▶ [TASK TO CARRY OUT]: Everything in the listing except the pictures should be written out exactly.

▶ [INFORMATION SHOWN]:
○ ○ ○
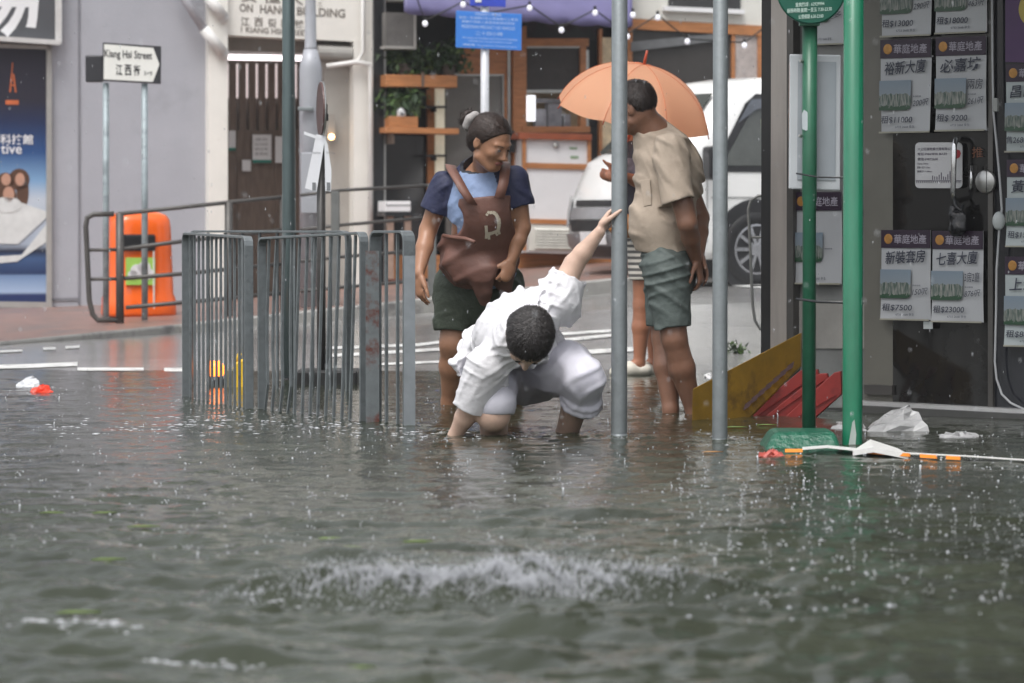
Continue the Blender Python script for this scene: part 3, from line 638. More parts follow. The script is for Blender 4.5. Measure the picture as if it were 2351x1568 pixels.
# counter
ct = thing("service_counter", FP(1278, 600, .35), "white panelled cafe counter with orange trim and a louvred vent", "counter")
m = MB(); slab(m, rect(1204, 316, 1354, 580, 4), .34, .5); m.build("body", WHITE, ct)
m = MB(); slab(m, rect(1192, 304, 1359, 319, 4), .40, .6); m.build("worktop", M("redbrown_wood", (.30, .085, .04), .35, var=.25, scale=6), ct, bevel=.006)
m = MB(); slab(m, rect(1204, 373, 1356, 386, 4), .36, .03); slab(m, rect(1204, 502, 1330, 513, 3), .36, .03); slab(m, rect(1200, 318, 1208, 575), .37, .03); slab(m, rect(1350, 318, 1357, 580), .37, .03); m.build("trim", WOODH, ct)
m = MB(); slab(m, rect(1214, 517, 1336, 575, 2), .36, .02); m.build("vent_frame", M("vent_cream", (.62, .61, .56), .5), ct)
m = MB()
for k in range(7):
    a = FP(1228, 526 + k * 6.8, .375); b_ = FP(1328, 528 + k * 6.8, .375); m.flatbar([a, b_], .028, .004, FN * .7 + Vector((0, 0, -.7)))
m.build("louvre", M("vent_cream", (.62, .61, .56), .5), ct)
m = MB(); m.lathe(FP(1276, 334, .35), [(.028, 0), (.028, .02), (.015, .028)], 14, FN); m.build("lock", METAL, ct)
m = MB(); slab(m, rect(1310, 358, 1328, 364), .345, .004); slab(m, rect(1308, 338, 1325, 343), .345, .004); m.build("sticker", M("sticker_green", (.25, .36, .22), .5), ct)
cl = thing("wall_fitting", FP(1192, 340, .1), "dark electric fitting and pale switch on the orange door post", "fitting"); m = MB(); slab(m, rect(1166, 300, 1182, 350), .10, .08); m.build("dark_case", BLACKST, cl, bevel=.006); m = MB(); slab(m, rect(1184, 322, 1198, 352), .06, .03); m.build("switch", WHITE, cl, bevel=.004)
# ================================================================== FAR PAVEMENT FURNITURE
def ppav(u, Y): # point on the pavement below pixel column u at depth Y
    x = (u - CU) / F * Y; return Vector((x, Y, zpav(x, Y)))
# street name plate
t = thing("street_name_sign", ppav(290, 31.3), "white Kiang Hsi Street name plate with black arrow on two grey posts", "sign")
POSTG = M("weathered_post", (.30, .35, .37), .5, .2, var=.2, scale=9, dirt=(.18, .21, .22), dscale=6, dlo=.5)
Ys = 31.3
for u, vt in ((243, 190), (332, 192)):
    m = MB(); a = ppav(u, Ys); m.tube([a - Vector((0, 0, .1)), P(u, vt, Ys)], .026, 12); m.build("post", POSTG, t, True)
pl = [P(234, 186, Ys - .05), P(369, 193, Ys - .05), P(370, 106, Ys - .05), P(236, 97, Ys - .05)]
m = MB(); m.prism(pl, (0, .02, 0)); m.build("plate", M("sign_black", (.03, .03, .035), .35), t, bevel=.004)
m = MB(); m.prism([P(u, v, Ys - .054) for u, v in [(238, 182), (351, 188), (366, 148), (352, 110), (239, 101)]], (0, .003, 0)); m.build("white_face", M("sign_white", (.72, .72, .68), .35, var=.04), t)
exs = (pl[1] - pl[0]).normalized(); m = MB()
q = lambda u, v: P(u, v, Ys - .056)
put_text(m, "Kiang Hsi Street", q(240, 136), exs, (0, 0, 1), PX(Ys) * 23, PX(Ys) * 109, bold=.012)
for i, c_ in enumerate("江西街"): put_text(m, c_, q(266 + 20.5 * i, 172 + i), exs, (0, 0, 1), PX(Ys) * 25, PX(Ys) * 15, bold=.012)
put_text(m, "3→9", q(331, 173), exs, (0, 0, 1), PX(Ys) * 10, PX(Ys) * 18, bold=.012)
m.build("lettering", INK, t)
m = MB(); m.box(P(217, 158, Ys + .05), (.145, .06, .22)); m.build("side_box", M("sign_black", (.03, .03, .035), .35), t, bevel=.012)
# orange litter bin (implicit, rounded)
Yb = 32.5; bs = PX(Yb); base = ppav(318, Yb)
t = thing("litter_bin", base, "bright orange plastic litter bin with a green and white sticker", "litter bin")
ORANGE = M("orange_plastic", (.84, .125, .006), .28, var=.06, scale=3, spec=.5, coat=.4, dirt=(.55, .10, .02), dscale=4, dlo=.68)
mbn = bmesh.new(); secs = [(z_ * .93, (a_ * 1.0 + .03) * 1.0, b_ * 1.08) for z_, a_, b_ in [(0, .268, .26), (.03, .275, .265), (.16, .268, .255), (.20, .252, .235), (.55, .24, .225), (.80, .232, .215), (.87, .222, .205), (.915, .195, .18), (.94, .14, .13), (.948, .08, .07)]]
V = []; Fs = []; n = 32
def sq(a, rx, ry, e=.58):
    c, s_ = math.cos(a), math.sin(a); return (rx * math.copysign(abs(c) ** e, c), ry * math.copysign(abs(s_) ** e, s_))
rot = R(18)
for (z, rx, ry) in secs:
    for k in range(n):
        x, y = sq(2 * math.pi * k / n, rx, ry); V.append(base + Vector((x * math.cos(rot) - y * math.sin(rot), x * math.sin(rot) + y * math.cos(rot), z)))
for i in range(len(secs) - 1):
    for k in range(n): a = i * n + k; b_ = i * n + (k + 1) % n; Fs.append((a, b_, b_ + n, a + n))
Fs += [tuple(range(n - 1, -1, -1)), tuple(range((len(secs) - 1) * n, len(secs) * n))]
mesh_obj("body", V, Fs, ORANGE, t, True)
mbn.free()
fb = base + Vector((math.sin(rot) * .24, -math.cos(rot) * .24, 0)); bx = Vector((math.cos(rot), math.sin(rot), 0)); by = Vector((-math.sin(rot), math.cos(rot), 0))
lf = base - bx * .06 - by * .258
m = MB(); m.box(lf + Vector((0, 0, .62)), (.30, .03, .14), bx, by); m.build("mouth", BLACKST, t, bevel=.02)
m = MB(); m.box(lf + bx * .02 + Vector((0, 0, .38)), (.25, .022, .23), bx, by); sk = m.build("sticker", M("lime_sticker", (.36, .62, .12), .4, var=.05), t)
m = MB(); 
for dx, dz, r_ in ((-.03, .0, .06), (.03, .03, .055), (.06, -.02, .05), (-.07, -.03, .04)): m.lathe(lf + bx * (.02 + dx) - by * .012 + Vector((0, 0, .38 + dz)), [(r_, 0), (r_, .004)], 18, -by)
m.build("cloud_mark", WHITE, t)
m = MB(); m.box(base + bx * .07 - by * .275 + Vector((0, 0, .3)), (.012, .012, .5), bx, by); m.build("pale_edge", M("sign_white", (.72, .72, .68), .35), t)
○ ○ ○
▶ [RESULT BELOW]:
Continue the Blender Python script for this scene: part 3, from line 638. More parts follow. The script is for Blender 4.5. Measure the picture as if it were 2351x1568 pixels.
# counter
ct = thing("service_counter", FP(1278, 600, .35), "white panelled cafe counter with orange trim and a louvred vent", "counter")
m = MB(); slab(m, rect(1204, 316, 1354, 580, 4), .34, .5); m.build("body", WHITE, ct)
m = MB(); slab(m, rect(1192, 304, 1359, 319, 4), .40, .6); m.build("worktop", M("redbrown_wood", (.30, .085, .04), .35, var=.25, scale=6), ct, bevel=.006)
m = MB(); slab(m, rect(1204, 373, 1356, 386, 4), .36, .03); slab(m, rect(1204, 502, 1330, 513, 3), .36, .03); slab(m, rect(1200, 318, 1208, 575), .37, .03); slab(m, rect(1350, 318, 1357, 580), .37, .03); m.build("trim", WOODH, ct)
m = MB(); slab(m, rect(1214, 517, 1336, 575, 2), .36, .02); m.build("vent_frame", M("vent_cream", (.62, .61, .56), .5), ct)
m = MB()
for k in range(7):
    a = FP(1228, 526 + k * 6.8, .375); b_ = FP(1328, 528 + k * 6.8, .375); m.flatbar([a, b_], .028, .004, FN * .7 + Vector((0, 0, -.7)))
m.build("louvre", M("vent_cream", (.62, .61, .56), .5), ct)
m = MB(); m.lathe(FP(1276, 334, .35), [(.028, 0), (.028, .02), (.015, .028)], 14, FN); m.build("lock", METAL, ct)
m = MB(); slab(m, rect(1310, 358, 1328, 364), .345, .004); slab(m, rect(1308, 338, 1325, 343), .345, .004); m.build("sticker", M("sticker_green", (.25, .36, .22), .5), ct)
cl = thing("wall_fitting", FP(1192, 340, .1), "dark electric fitting and pale switch on the orange door post", "fitting"); m = MB(); slab(m, rect(1166, 300, 1182, 350), .10, .08); m.build("dark_case", BLACKST, cl, bevel=.006); m = MB(); slab(m, rect(1184, 322, 1198, 352), .06, .03); m.build("switch", WHITE, cl, bevel=.004)
# ================================================================== FAR PAVEMENT FURNITURE
def ppav(u, Y): # point on the pavement below pixel column u at depth Y
    x = (u - CU) / F * Y; return Vector((x, Y, zpav(x, Y)))
# street name plate
t = thing("street_name_sign", ppav(290, 31.3), "white Kiang Hsi Street name plate with black arrow on two grey posts", "sign")
POSTG = M("weathered_post", (.30, .35, .37), .5, .2, var=.2, scale=9, dirt=(.18, .21, .22), dscale=6, dlo=.5)
Ys = 31.3
for u, vt in ((243, 190), (332, 192)):
    m = MB(); a = ppav(u, Ys); m.tube([a - Vector((0, 0, .1)), P(u, vt, Ys)], .026, 12); m.build("post", POSTG, t, True)
pl = [P(234, 186, Ys - .05), P(369, 193, Ys - .05), P(370, 106, Ys - .05), P(236, 97, Ys - .05)]
m = MB(); m.prism(pl, (0, .02, 0)); m.build("plate", M("sign_black", (.03, .03, .035), .35), t, bevel=.004)
m = MB(); m.prism([P(u, v, Ys - .054) for u, v in [(238, 182), (351, 188), (366, 148), (352, 110), (239, 101)]], (0, .003, 0)); m.build("white_face", M("sign_white", (.72, .72, .68), .35, var=.04), t)
exs = (pl[1] - pl[0]).normalized(); m = MB()
q = lambda u, v: P(u, v, Ys - .056)
put_text(m, "Kiang Hsi Street", q(240, 136), exs, (0, 0, 1), PX(Ys) * 23, PX(Ys) * 109, bold=.012)
for i, c_ in enumerate("江西街"): put_text(m, c_, q(266 + 20.5 * i, 172 + i), exs, (0, 0, 1), PX(Ys) * 25, PX(Ys) * 15, bold=.012)
put_text(m, "3→9", q(331, 173), exs, (0, 0, 1), PX(Ys) * 10, PX(Ys) * 18, bold=.012)
m.build("lettering", INK, t)
m = MB(); m.box(P(217, 158, Ys + .05), (.145, .06, .22)); m.build("side_box", M("sign_black", (.03, .03, .035), .35), t, bevel=.012)
# orange litter bin (implicit, rounded)
Yb = 32.5; bs = PX(Yb); base = ppav(318, Yb)
t = thing("litter_bin", base, "bright orange plastic litter bin with a green and white sticker", "litter bin")
ORANGE = M("orange_plastic", (.84, .125, .006), .28, var=.06, scale=3, spec=.5, coat=.4, dirt=(.55, .10, .02), dscale=4, dlo=.68)
mbn = bmesh.new(); secs = [(z_ * .93, (a_ * 1.0 + .03) * 1.0, b_ * 1.08) for z_, a_, b_ in [(0, .268, .26), (.03, .275, .265), (.16, .268, .255), (.20, .252, .235), (.55, .24, .225), (.80, .232, .215), (.87, .222, .205), (.915, .195, .18), (.94, .14, .13), (.948, .08, .07)]]
V = []; Fs = []; n = 32
def sq(a, rx, ry, e=.58):
    c, s_ = math.cos(a), math.sin(a); return (rx * math.copysign(abs(c) ** e, c), ry * math.copysign(abs(s_) ** e, s_))
rot = R(18)
for (z, rx, ry) in secs:
    for k in range(n):
        x, y = sq(2 * math.pi * k / n, rx, ry); V.append(base + Vector((x * math.cos(rot) - y * math.sin(rot), x * math.sin(rot) + y * math.cos(rot), z)))
for i in range(len(secs) - 1):
    for k in range(n): a = i * n + k; b_ = i * n + (k + 1) % n; Fs.append((a, b_, b_ + n, a + n))
Fs += [tuple(range(n - 1, -1, -1)), tuple(range((len(secs) - 1) * n, len(secs) * n))]
mesh_obj("body", V, Fs, ORANGE, t, True)
mbn.free()
fb = base + Vector((math.sin(rot) * .24, -math.cos(rot) * .24, 0)); bx = Vector((math.cos(rot), math.sin(rot), 0)); by = Vector((-math.sin(rot), math.cos(rot), 0))
lf = base - bx * .06 - by * .258
m = MB(); m.box(lf + Vector((0, 0, .62)), (.30, .03, .14), bx, by); m.build("mouth", BLACKST, t, bevel=.02)
m = MB(); m.box(lf + bx * .02 + Vector((0, 0, .38)), (.25, .022, .23), bx, by); sk = m.build("sticker", M("lime_sticker", (.36, .62, .12), .4, var=.05), t)
m = MB(); 
for dx, dz, r_ in ((-.03, .0, .06), (.03, .03, .055), (.06, -.02, .05), (-.07, -.03, .04)): m.lathe(lf + bx * (.02 + dx) - by * .012 + Vector((0, 0, .38 + dz)), [(r_, 0), (r_, .004)], 18, -by)
m.build("cloud_mark", WHITE, t)
m = MB(); m.box(base + bx * .07 - by * .275 + Vector((0, 0, .3)), (.012, .012, .5), bx, by); m.build("pale_edge", M("sign_white", (.72, .72, .68), .35), t)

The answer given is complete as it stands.